If he “gets off” on the feeling of overpowering the victim, is “turned on” at the idea of forcing himself on somebody, then the crime is still about sex.

Even if it doesn’t matter for the perpetrator whether the victim is attractive or not, it doesn’t make it not about sex.

If it wasn’t about sex, then he wouldn’t feel the need to rape them, since being able to impose his will upon the victim in whatever way, would satisfy him. Penetration (or in general any sexual activity) could be a way, but anything else would do. He would be more likely to become a manager of the little tyrant kind to satisfy his needs (and perfectly legally on top of it).

I pulled out Pinker’s book. He does not make that insinuation. He does claim that targeting sexist attitudes might not be the best way of combating rape. Rape is inflicted by a minority of men. And its prevalence does relate to the degree and quality of the rule of law. So he focuses on that as well as on an evidenced based approach to crime reduction.

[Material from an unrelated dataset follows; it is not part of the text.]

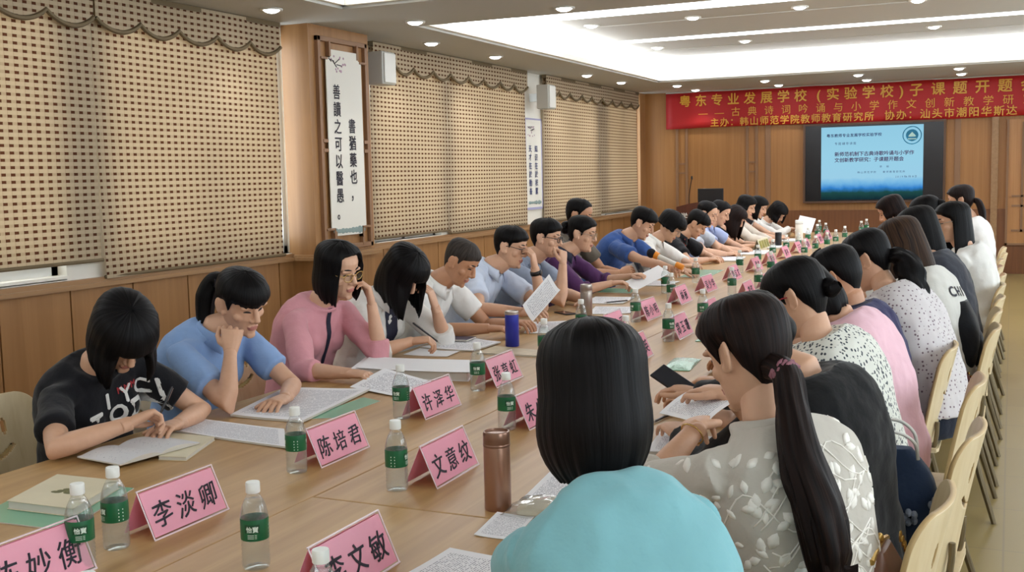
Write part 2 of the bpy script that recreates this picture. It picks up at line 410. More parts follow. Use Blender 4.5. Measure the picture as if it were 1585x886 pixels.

Not entirely serious I guess, but that potential contradiction leads to the actual point which is that maybe rape is about power not ‘sex’ (in the best sense) but consensual sex (in the practical sense) is also often about power, and also not just ‘sex’ (in the best sense).

And the latter goes both ways to a much greater extent than rape. Forcible rape of males by females is freakishly rare; it’s almost always the other way around or else homosexual. But consensual sex as a power game by females is not necessarily any less common than by males. That’s not to morally comparing the two things, just to say there’s some grain of truth in both 1) and 2). It’s not as total a contradiction as it seems.

Except in the case of a frat boy raping a passed out girl I would say that’s more cowardice than dominance. That goes for men who drug a woman to rape her as well.

I believe it was Steven Pinker who wrote (maybe he way quoting someone else) something to the effect of: “If rape is never about sex, that would make sex the only thing in the world that nobody is willing to use violence to obtain.”